The ritual practice of symbolic gestures is common to many esoteric disciplines and religions. In Hinduism, Jainism and Buddhism they are referred to as mudra. I learned a number of both classical and innovative mudra during the 1980s, when I was informally apprenticed to a master of Indonesian dance/drama named Liong Xi.
I don’t believe in literal magic but I have a deep respect for poetic symbolism. In that spirit and in honor of this tradition, I’ve devised a secular mudra representing the memento mori ergo carpe diem concept. This gesture has evolved over a long period of time and may well continue to evolve in the future; in the meantime, for those who are interested, here are the details.
Memento Mori …
The first aspect of this mudra represents impermanence and is formed by raising either or both hands with the two middle fingers held together while the index finger, little finger and thumb are slightly spread, accompanied by an exhalation.

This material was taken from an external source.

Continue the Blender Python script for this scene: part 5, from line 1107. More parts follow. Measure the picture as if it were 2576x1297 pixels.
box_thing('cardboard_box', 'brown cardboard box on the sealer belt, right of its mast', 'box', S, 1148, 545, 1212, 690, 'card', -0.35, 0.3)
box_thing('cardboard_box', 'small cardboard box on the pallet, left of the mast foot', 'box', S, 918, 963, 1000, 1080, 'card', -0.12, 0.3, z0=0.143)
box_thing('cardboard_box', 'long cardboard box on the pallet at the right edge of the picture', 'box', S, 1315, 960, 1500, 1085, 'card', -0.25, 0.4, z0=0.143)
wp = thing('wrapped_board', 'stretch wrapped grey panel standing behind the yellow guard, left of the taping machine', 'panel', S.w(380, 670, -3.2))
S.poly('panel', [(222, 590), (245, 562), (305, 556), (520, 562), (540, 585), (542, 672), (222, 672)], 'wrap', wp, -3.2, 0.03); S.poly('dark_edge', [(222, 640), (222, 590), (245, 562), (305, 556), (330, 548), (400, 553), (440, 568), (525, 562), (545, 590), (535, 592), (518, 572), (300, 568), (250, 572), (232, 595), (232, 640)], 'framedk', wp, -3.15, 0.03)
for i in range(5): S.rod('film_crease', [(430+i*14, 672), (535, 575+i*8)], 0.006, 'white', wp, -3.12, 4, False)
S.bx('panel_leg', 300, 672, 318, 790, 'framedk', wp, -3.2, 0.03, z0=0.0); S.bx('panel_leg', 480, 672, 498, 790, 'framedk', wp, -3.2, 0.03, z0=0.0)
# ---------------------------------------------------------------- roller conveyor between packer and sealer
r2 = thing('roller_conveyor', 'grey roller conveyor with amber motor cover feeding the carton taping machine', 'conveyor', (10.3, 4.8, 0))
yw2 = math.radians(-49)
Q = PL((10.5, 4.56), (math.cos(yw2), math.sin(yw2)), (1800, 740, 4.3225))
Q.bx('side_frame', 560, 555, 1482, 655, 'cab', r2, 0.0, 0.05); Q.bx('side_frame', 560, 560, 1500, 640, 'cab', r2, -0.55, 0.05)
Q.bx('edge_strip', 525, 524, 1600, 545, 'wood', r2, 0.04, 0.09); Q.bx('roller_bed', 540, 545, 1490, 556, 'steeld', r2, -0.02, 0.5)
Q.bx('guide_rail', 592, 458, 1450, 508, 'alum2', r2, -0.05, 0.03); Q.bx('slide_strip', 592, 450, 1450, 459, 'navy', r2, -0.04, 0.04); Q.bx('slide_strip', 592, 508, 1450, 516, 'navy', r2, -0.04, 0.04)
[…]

It was inspired by the shape of a tree with spreading branches, by a hand gesture performed by revenants in medieval European danse macabre artwork and by this moment in the 1981 counter-culture movie Knightriders, in which Merlin (played by the late storyteller Brother Blue) farewells King Billy at Billy’s funeral:
Having formed the mudra with your hand, look first at the hand itself, then exhale deeply as you shift focus to look past it. The perspective-shifting was inspired by an Australian Aboriginal tradition known as Shadow Dancing, which I learned many years ago from an elder and teacher named Wirrunga Dunggir. Allow your lungs to empty, take a moment to reflect that breath is life and that we’re all one heartbeat away from oblivion, and then …
… Ergo Carpe Diem
The second aspect of the mudra represents the principle of seizing life. As you take a deep in-breath, shift focus back to your hand, then close the spread fingers into a fist as you draw your fist inward so that it touches your chest in the vicinity of your heart (and your totenpass amulet, if you happen to be wearing one). It’s good to be alive. Make the most of it.
Like the Hawaiian aloha and the Hebrew shalom, this mudra can mean both “hello” and “goodbye” (and sometimes means both at once). I perform it when the spirit moves me. In recent years, I’ve used it in wishing well upon strangers being loaded into ambulances, lightly touching escape artistry props once used by the great Harry Houdini, saluting a vernacular shrine for a young Hasidic man who was murdered while walking in a local park, standing in front of a tapu taonga (sacred treasure) carving in the Museum of New Zealand and encountering the body of a family friend who had died in his home, among other circumstances.
The mudra can be performed subtly or – in exuberance – elaborated into a double-handed, full-bodied dance/kata action that draws the universe into my heart. It serves as a symbolic “seal”, imprinting moments in memory, demonstrating respect, reminding me that all things pass and that I am here, now, breathing. It both calms and energizes. It is mindfulness in motion.